— What is asked —
Output the lines exactly, from the one where "Write a Blender" appears through the one where "COL = SC.collection" appears. Images are left out.

--------------------------------

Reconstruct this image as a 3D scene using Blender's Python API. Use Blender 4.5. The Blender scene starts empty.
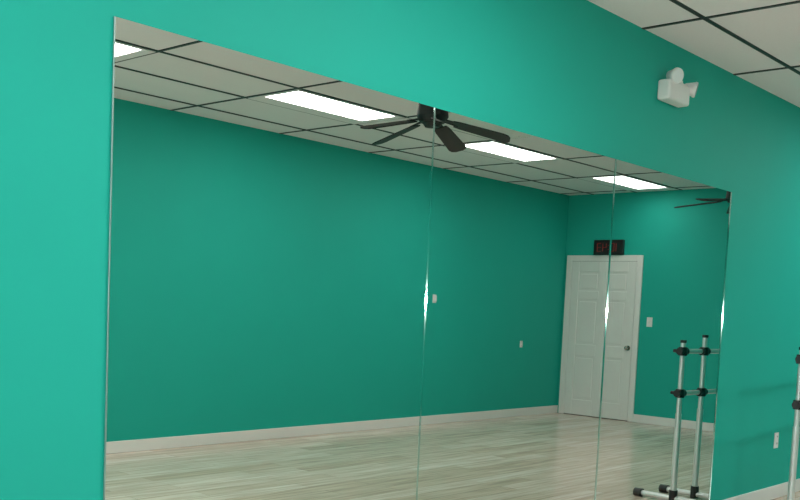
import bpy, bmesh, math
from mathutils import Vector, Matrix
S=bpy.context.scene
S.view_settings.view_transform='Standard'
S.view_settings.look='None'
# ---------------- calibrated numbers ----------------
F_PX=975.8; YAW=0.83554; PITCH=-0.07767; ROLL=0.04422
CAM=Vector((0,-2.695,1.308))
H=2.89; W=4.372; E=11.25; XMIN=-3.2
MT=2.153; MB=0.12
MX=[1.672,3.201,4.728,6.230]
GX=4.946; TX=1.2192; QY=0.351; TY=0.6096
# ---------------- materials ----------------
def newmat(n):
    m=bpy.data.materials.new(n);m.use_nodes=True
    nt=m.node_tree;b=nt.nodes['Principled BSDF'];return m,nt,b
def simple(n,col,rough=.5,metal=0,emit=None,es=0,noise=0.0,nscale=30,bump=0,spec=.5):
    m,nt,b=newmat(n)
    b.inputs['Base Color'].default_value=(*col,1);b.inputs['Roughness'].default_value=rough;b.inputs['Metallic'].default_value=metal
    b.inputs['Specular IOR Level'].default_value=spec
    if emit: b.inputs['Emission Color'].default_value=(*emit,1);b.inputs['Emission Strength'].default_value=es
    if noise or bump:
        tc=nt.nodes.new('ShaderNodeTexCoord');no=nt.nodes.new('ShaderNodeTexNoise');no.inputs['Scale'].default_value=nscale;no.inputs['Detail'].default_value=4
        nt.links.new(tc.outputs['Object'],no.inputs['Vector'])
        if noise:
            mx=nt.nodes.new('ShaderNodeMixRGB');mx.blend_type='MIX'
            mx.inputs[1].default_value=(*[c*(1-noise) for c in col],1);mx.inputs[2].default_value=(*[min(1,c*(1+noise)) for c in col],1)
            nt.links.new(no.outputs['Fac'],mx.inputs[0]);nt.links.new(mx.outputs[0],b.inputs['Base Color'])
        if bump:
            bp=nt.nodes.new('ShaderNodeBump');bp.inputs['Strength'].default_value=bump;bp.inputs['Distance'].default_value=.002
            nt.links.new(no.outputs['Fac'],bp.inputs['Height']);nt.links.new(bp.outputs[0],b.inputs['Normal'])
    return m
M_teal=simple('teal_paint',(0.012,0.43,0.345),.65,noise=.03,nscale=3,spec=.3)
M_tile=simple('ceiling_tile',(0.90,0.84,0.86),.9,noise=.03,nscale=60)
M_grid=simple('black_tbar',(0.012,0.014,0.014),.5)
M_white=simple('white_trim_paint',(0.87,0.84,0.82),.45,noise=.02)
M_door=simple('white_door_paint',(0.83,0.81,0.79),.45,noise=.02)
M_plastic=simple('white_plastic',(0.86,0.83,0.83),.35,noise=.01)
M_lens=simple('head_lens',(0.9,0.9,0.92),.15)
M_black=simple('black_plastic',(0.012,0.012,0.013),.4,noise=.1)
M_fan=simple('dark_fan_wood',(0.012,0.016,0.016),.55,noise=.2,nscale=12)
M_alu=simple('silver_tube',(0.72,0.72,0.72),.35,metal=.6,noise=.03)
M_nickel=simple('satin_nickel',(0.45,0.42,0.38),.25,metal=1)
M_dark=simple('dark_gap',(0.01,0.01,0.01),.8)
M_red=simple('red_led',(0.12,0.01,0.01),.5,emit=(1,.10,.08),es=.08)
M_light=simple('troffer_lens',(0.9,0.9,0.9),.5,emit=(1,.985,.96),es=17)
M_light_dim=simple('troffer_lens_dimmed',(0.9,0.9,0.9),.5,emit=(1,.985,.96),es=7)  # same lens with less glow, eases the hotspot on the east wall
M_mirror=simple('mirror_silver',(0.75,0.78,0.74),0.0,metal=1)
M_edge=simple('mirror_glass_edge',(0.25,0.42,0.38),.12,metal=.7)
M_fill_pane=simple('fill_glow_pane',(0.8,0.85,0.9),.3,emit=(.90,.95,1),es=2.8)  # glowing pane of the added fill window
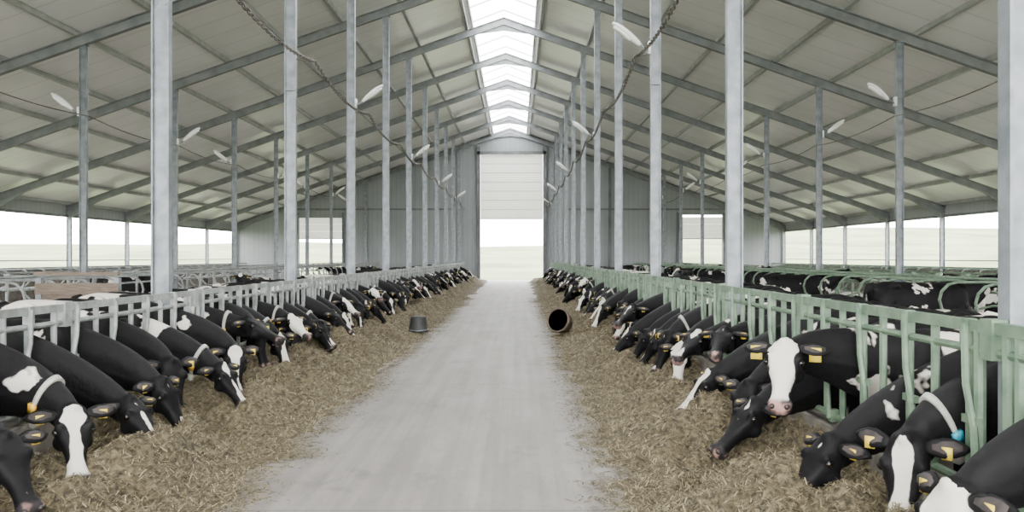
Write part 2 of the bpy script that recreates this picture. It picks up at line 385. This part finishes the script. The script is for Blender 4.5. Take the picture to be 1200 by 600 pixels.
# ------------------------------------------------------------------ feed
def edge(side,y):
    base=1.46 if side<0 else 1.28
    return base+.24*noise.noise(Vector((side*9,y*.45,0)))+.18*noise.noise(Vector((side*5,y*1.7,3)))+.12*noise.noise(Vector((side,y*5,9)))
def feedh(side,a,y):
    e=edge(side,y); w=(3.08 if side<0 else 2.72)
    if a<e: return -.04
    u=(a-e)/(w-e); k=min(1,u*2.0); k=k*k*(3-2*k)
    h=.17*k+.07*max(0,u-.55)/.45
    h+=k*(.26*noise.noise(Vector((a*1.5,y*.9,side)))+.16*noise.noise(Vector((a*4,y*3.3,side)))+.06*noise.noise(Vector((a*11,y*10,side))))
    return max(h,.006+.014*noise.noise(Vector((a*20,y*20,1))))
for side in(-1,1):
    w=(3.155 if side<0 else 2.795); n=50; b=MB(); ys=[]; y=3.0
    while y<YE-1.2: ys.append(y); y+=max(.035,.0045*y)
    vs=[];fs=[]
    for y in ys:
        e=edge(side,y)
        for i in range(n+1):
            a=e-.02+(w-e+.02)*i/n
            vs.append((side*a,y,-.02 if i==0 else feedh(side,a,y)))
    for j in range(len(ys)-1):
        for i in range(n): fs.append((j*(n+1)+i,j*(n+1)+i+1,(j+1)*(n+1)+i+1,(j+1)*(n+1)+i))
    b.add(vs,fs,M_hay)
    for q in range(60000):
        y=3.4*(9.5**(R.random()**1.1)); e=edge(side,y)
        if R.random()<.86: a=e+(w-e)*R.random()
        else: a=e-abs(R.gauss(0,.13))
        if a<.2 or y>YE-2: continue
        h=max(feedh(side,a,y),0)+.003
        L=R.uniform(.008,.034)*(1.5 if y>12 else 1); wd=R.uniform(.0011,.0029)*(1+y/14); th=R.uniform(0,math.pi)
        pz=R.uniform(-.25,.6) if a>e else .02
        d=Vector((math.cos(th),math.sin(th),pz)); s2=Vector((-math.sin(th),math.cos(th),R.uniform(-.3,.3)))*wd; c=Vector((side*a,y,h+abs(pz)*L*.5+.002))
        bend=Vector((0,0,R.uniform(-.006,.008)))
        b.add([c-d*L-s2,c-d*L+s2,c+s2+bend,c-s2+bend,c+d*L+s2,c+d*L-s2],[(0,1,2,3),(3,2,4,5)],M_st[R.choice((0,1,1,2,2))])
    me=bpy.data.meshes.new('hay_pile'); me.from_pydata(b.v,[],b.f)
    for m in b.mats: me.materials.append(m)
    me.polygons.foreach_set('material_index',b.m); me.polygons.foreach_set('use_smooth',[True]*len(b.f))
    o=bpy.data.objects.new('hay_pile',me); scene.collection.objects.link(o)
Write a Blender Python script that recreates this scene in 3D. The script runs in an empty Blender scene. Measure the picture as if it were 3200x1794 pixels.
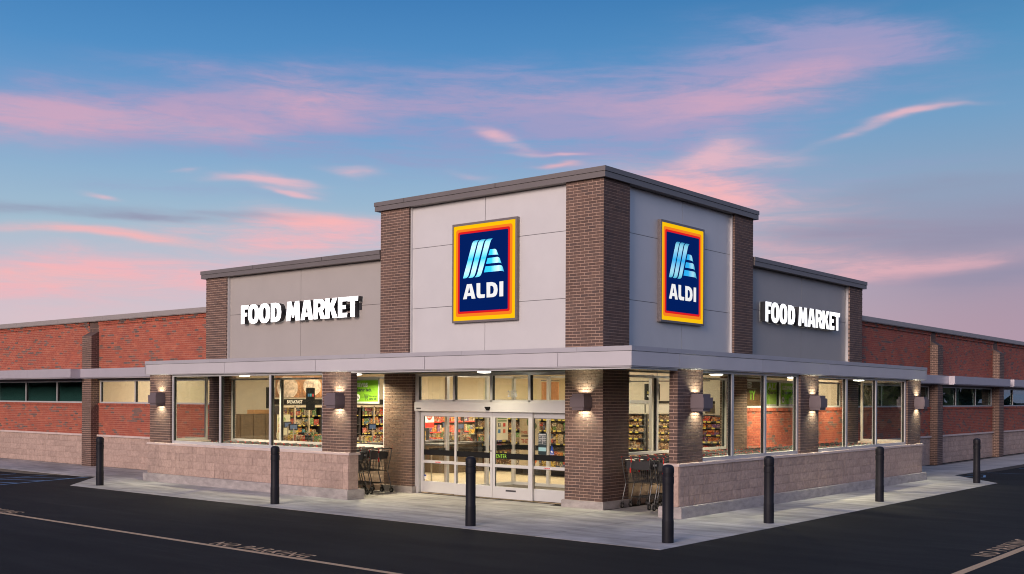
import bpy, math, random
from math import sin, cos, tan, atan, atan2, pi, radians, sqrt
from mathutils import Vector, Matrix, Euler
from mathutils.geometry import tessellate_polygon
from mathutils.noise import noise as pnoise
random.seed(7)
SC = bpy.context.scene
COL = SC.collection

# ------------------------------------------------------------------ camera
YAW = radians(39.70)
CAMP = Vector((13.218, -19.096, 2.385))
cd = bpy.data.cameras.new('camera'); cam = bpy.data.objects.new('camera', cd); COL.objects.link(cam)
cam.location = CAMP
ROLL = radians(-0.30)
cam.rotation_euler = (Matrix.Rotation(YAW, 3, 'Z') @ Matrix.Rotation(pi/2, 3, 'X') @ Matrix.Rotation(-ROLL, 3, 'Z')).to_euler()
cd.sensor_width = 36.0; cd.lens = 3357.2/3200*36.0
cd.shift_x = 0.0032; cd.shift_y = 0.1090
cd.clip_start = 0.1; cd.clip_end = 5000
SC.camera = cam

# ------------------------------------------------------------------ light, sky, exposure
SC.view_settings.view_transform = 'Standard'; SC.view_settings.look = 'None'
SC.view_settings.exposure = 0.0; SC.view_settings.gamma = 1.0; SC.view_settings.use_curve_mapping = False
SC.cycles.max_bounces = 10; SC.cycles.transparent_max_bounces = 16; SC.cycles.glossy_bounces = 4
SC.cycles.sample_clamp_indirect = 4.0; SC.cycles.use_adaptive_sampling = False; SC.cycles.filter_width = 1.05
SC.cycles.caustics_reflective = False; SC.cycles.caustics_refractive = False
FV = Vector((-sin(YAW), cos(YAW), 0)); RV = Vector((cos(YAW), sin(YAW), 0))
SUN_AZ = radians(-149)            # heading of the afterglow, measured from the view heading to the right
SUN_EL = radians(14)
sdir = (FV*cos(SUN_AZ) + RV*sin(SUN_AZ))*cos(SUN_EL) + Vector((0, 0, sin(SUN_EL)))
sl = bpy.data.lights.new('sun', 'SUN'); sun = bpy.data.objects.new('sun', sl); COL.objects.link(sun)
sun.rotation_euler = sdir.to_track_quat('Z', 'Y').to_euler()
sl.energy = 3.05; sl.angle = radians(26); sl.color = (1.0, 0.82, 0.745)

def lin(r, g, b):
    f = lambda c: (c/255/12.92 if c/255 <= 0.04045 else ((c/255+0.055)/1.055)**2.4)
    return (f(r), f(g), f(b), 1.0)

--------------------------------

— Output —
Write a Blender Python script that recreates this scene in 3D. The script runs in an empty Blender scene. Measure the picture as if it were 3200x1794 pixels.
import bpy, math, random
from math import sin, cos, tan, atan, atan2, pi, radians, sqrt
from mathutils import Vector, Matrix, Euler
from mathutils.geometry import tessellate_polygon
from mathutils.noise import noise as pnoise
random.seed(7)
SC = bpy.context.scene
COL = SC.collection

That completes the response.